Building and running images

The build is started using the following command

# build command
DISTRO=<selected_distribution> MACHINE=<selected_machine> bitbake <selected_image>

Once build is completed, output image will be placed in <build_dir>/tmp/deploy/images/<selected_machine>/<selected_image>-<selected_machine>.sunxi-sdimg. This is the SD card image which can be either copied (dd) to an SD card image created with qemu-img, or can be just resized using qemu-img to a power of 2 size.

There will be also other build products, like u-boot binary (u-boot.elf that can be used for running QEMU), linux kernel binary, etc.

In our case, we will use build_fb as build directory, mistra-framebuffer as DISTRO, cubieboard as MACHINE, and mistra-image as image, so the commands would be

source setup-environment build_fb
DISTRO=mistra-framebuffer MACHINE=cubieboard bitbake mistra-image

After the build is completed, the output image has to be resized using qemu-img to a size that is power of 2, in order to be able to use it with QEMU

export YOCTO_IMAGE=${PWD}/tmp/deploy/images/cubieboard/mistra-image-cubieboard.sunxi-sdimg
qemu-img resize ${YOCTO_IMAGE} 1G

Once the SD card is ready, QEMU can be started using the following command

# Run QEMU with SD card and networking
qemu-system-arm -M cubieboard -m 1G \
                  -drive file=${YOCTO_IMAGE},format=raw,if=sd \
                  -net nic -net tap,ifname=qemu-tap0,script=no \
                  -nographic

[ ... ]
[    0.521729] axp20x-i2c 1-0034: AXP20x variant AXP209 found
[    0.536791] axp20x-i2c 1-0034: AXP20X driver loaded
[ ... ]
Mistra FrameBuffer 4.0 cubieboard /dev/ttyS0
cubieboard login:

The log shows that the AXP20X driver has been loaded, so additional kernel config has been applied.

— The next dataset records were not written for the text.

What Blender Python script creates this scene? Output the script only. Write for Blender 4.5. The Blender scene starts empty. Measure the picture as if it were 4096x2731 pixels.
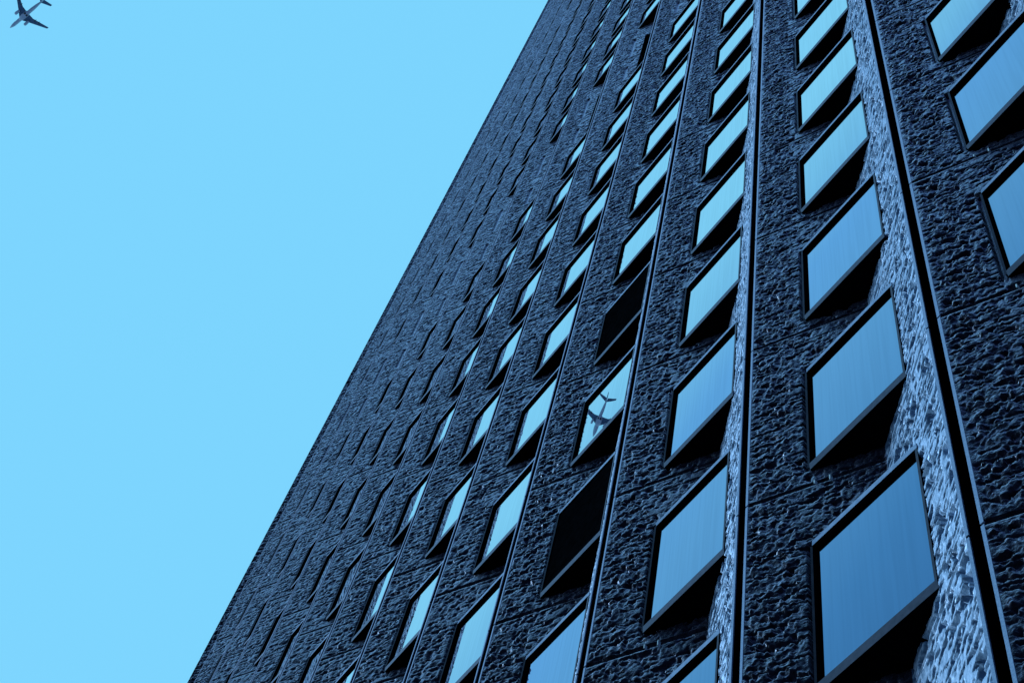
import bpy, math, random
import numpy as np
from mathutils import Matrix, Vector

# ------------------------------------------------------------------ units
H = 3.6                      # storey height (m); plan coordinates below are in storeys
W = 0.8175                   # bay width
CAM = (1.1610, -1.5240, -4.7761)
Z0 = 1.6 - CAM[2] * H        # world height of storey line 0
def wx(x): return x * H
def wz(z): return Z0 + z * H

sc = bpy.context.scene
# ------------------------------------------------------------------ camera
R = ((0.56831387, 0.80766089, 0.15717258),
     (-0.68304534, 0.56959519, -0.45717654),
     (-0.45876836, 0.15246378, 0.87537786))
FPX = 5961.68
cd = bpy.data.cameras.new('camera'); cam = bpy.data.objects.new('camera', cd)
sc.collection.objects.link(cam)
cd.sensor_width = 36.0; cd.lens = FPX / 4096 * 36.0
cd.clip_start = 0.1; cd.clip_end = 20000
m = Matrix.Identity(4)
for i in range(3):
    m[i][0] = R[0][i]; m[i][1] = -R[1][i]; m[i][2] = -R[2][i]
m.translation = Vector((CAM[0] * H, CAM[1] * H, 1.6))
cam.matrix_world = m
sc.camera = cam

# ------------------------------------------------------------------ world and sun
SUN = Vector((-0.90, -0.40, 0.28)).normalized()
world = bpy.data.worlds.new('World'); sc.world = world; world.use_nodes = True
nt = world.node_tree; nt.nodes.clear()
N, L = nt.nodes.new, nt.links.new
out = N('ShaderNodeOutputWorld'); bg = N('ShaderNodeBackground'); L(bg.outputs[0], out.inputs[0])
sky = N('ShaderNodeTexSky'); sky.sky_type = 'NISHITA'; sky.sun_disc = False
sky.sun_elevation = math.asin(SUN.z); sky.sun_rotation = math.atan2(SUN.x, SUN.y)
sc_ = N('ShaderNodeVectorMath'); sc_.operation = 'SCALE'; sc_.inputs['Scale'].default_value = 0.06
L(sky.outputs[0], sc_.inputs[0])
tc = N('ShaderNodeTexCoord')
dt = N('ShaderNodeVectorMath'); dt.operation = 'DOT_PRODUCT'; dt.inputs[1].default_value = Vector((-0.90, 0.30, 0.25)).normalized()
L(tc.outputs['Generated'], dt.inputs[0])
mr = N('ShaderNodeMapRange'); mr.interpolation_type = 'SMOOTHSTEP'
mr.inputs['From Min'].default_value = -0.45; mr.inputs['From Max'].default_value = 0.38
L(dt.outputs['Value'], mr.inputs['Value'])
g = N('ShaderNodeMix'); g.data_type = 'RGBA'
g.inputs['A'].default_value = (0.010, 0.045, 0.16, 1); g.inputs['B'].default_value = (0.161, 0.527, 0.790, 1)
L(mr.outputs[0], g.inputs['Factor'])
mx = N('ShaderNodeMix'); mx.data_type = 'RGBA'; mx.inputs['Factor'].default_value = 0.94
L(sc_.outputs[0], mx.inputs['A']); L(g.outputs['Result'], mx.inputs['B'])
L(mx.outputs['Result'], bg.inputs['Color']); bg.inputs['Strength'].default_value = 1.0

sl = bpy.data.lights.new('sun', 'SUN'); sun = bpy.data.objects.new('sun', sl); sc.collection.objects.link(sun)
sl.energy = 2.6; sl.angle = math.radians(36); sl.color = (0.40, 0.78, 1.0)
sun.rotation_euler = SUN.to_track_quat('Z', 'Y').to_euler()
sun.location = (-30, -40, 60)
sc.view_settings.view_transform = 'Standard'; sc.view_settings.look = 'None'
sc.view_settings.exposure = 0.4; sc.view_settings.gamma = 1.0

# ------------------------------------------------------------------ materials
def mat(name, col, rough=0.6, metal=0.0, spec=0.5):
    mt = bpy.data.materials.new(name); mt.use_nodes = True
    b = mt.node_tree.nodes['Principled BSDF']
    b.inputs['Base Color'].default_value = (*col, 1); b.inputs['Roughness'].default_value = rough
    b.inputs['Metallic'].default_value = metal; b.inputs['Specular IOR Level'].default_value = spec
    return mt, mt.node_tree, b

def noise_color(nt, b, c1, c2, scale, detail=4, to='Base Color'):
    tc = nt.nodes.new('ShaderNodeTexCoord'); nz = nt.nodes.new('ShaderNodeTexNoise')
    nz.inputs['Scale'].default_value = scale; nz.inputs['Detail'].default_value = detail
    cr = nt.nodes.new('ShaderNodeValToRGB')
    cr.color_ramp.elements[0].position = 0.35; cr.color_ramp.elements[0].color = (*c1, 1)
    cr.color_ramp.elements[1].position = 0.68; cr.color_ramp.elements[1].color = (*c2, 1)
    nt.links.new(tc.outputs['Object'], nz.inputs['Vector']); nt.links.new(nz.outputs['Fac'], cr.inputs[0])
    nt.links.new(cr.outputs[0], b.inputs[to]); return tc, nz

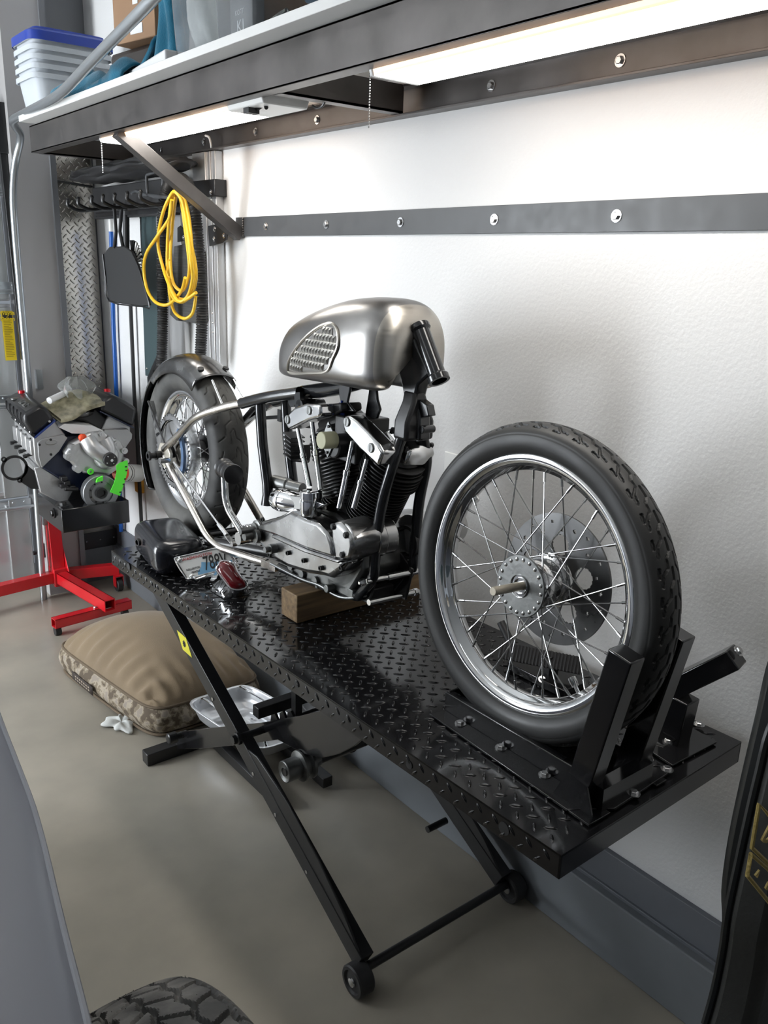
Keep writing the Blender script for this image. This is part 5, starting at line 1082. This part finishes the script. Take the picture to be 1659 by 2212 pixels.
# ================================================================= tool rack
rk=E('tool_rack','black steel tool rack with hooks on the far part of the wall under the shelf','tool rack',(-.05,3.8,2.1))
mb=MB(); mb.bb((-.055,3.28,2.085),(0,4.55,2.15)); mb.bb((-.10,3.45,2.03),(-.055,4.50,2.05)); R_('rack_bar',mb,M['satinblack'],rk,bevel=.003)
mb=MB(); mb.bb((-.09,3.60,2.02),(-.055,4.55,2.17)); R_('rack_back',mb,M['flatblack'],rk,bevel=.004)
mb=MB(); mb.hexbolt((-.056,3.31,2.10),(-1,0,0),.007,.006); R_('bolt',mb,M['zinc'],rk)
for y in (4.45,4.30,4.12,3.98,3.84,3.70,3.56): 
    mb=MB(); mb.tube(rnd([V((-.07,y,2.07)),V((-.20,y,2.05)),V((-.255,y,2.075)),V((-.25,y+.0,2.10))],.03,4),.0085,10); mb.ball((-.25,y,2.10),.010,8); R_('hook',mb,M['satinblack'],rk)
mb=MB(); xh=-.16
P=[un(x,y,'x',xh) for x,y in ((340,370),(316,378),(319,420),(335,426),(385,427))]; mb.tube(rnd(P,.015,4),.0065,10); P=[un(x,y,'x',xh+.03) for x,y in ((352,372),(352,425),(384,424))]; mb.tube(rnd(P,.015,4),.0065,10)
P=[un(x,y,'x',xh) for x,y in ((285,418),(295,412),(310,420),(385,430))]; mb.tube(rnd(P,.02,4),.008,10); R_('wire_hanger',mb,M['steelbar'],rk)
# dark bag stuffed above the rack
def tb_(i,j):
    a=2*PI*i; t=PI*j; k=1+.10*math.sin(5*a+3*t)+.07*math.sin(11*a); return V((-.135+(.115*math.sin(t)**.5*math.cos(a))*k,3.98+(-.60*math.cos(t)),2.214+.036*math.sin(t)**.5*math.sin(a)*k+.004*math.sin(j*40)))
mb=MB(); mb.grid(tb_,36,60,True,False); tag(O('folded_tarp',mb,M['flatblack'],smooth=70),'black folded tarp stuffed on top of the tool rack under the shelf','tarp')
# yellow cord coil
mb=MB(); xc=-.195
def C2(pts,x=xc,r=.0068,n=7,closed=True):
    P=[un(a,b,'x',x+.012*math.sin(i*1.7)) for i,(a,b) in enumerate(pts)]; mb.tube(spline(P,n,closed),r,10,closed)
C2([(383,414),(398,430),(408,470),(415,540),(420,590),(414,630),(395,652),(372,640),(362,590),(362,520),(368,450),(374,422)])
C2([(380,416),(395,440),(405,500),(412,560),(416,600),(405,640),(385,650),(365,615),(350,570),(341,520),(352,460),(370,420)],xc-.015)
C2([(384,418),(392,440),(402,510),(409,575),(404,610),(392,628),(374,610),(368,560),(371,500),(376,440)],xc+.012)
C2([(386,416),(400,450),(412,520),(423,580),(420,620),(404,645),(380,640),(366,600),(370,520),(378,440)],xc+.02)
C2([(371,432),(366,470),(340,510),(316,548),(311,585),(318,625),(333,650),(352,659),(370,654),(392,628),(400,600)],xc-.02,closed=False)
C2([(366,600),(366,630),(376,672),(398,688),(416,676),(423,640)],xc+.01,closed=False)
C2([(366,560),(364,610),(372,640),(395,650),(424,632)],xc,closed=False)
tag(O('extension_cord',mb,M['yellow'],smooth=60),'coiled yellow extension cord hanging from the black tool rack','cord')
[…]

The network will be started automatically, and the static webpage that is served can be accessed at 192.168.123.101.

Summary

In this post instructions for using Yocto with Cubieboard were shown. Yocto provides an easy way to have a reproducible build, which is also optimized since only the necessary items will be included in the build system. Since QEMU Cubieboard supports SD card boot, that has been used for testing.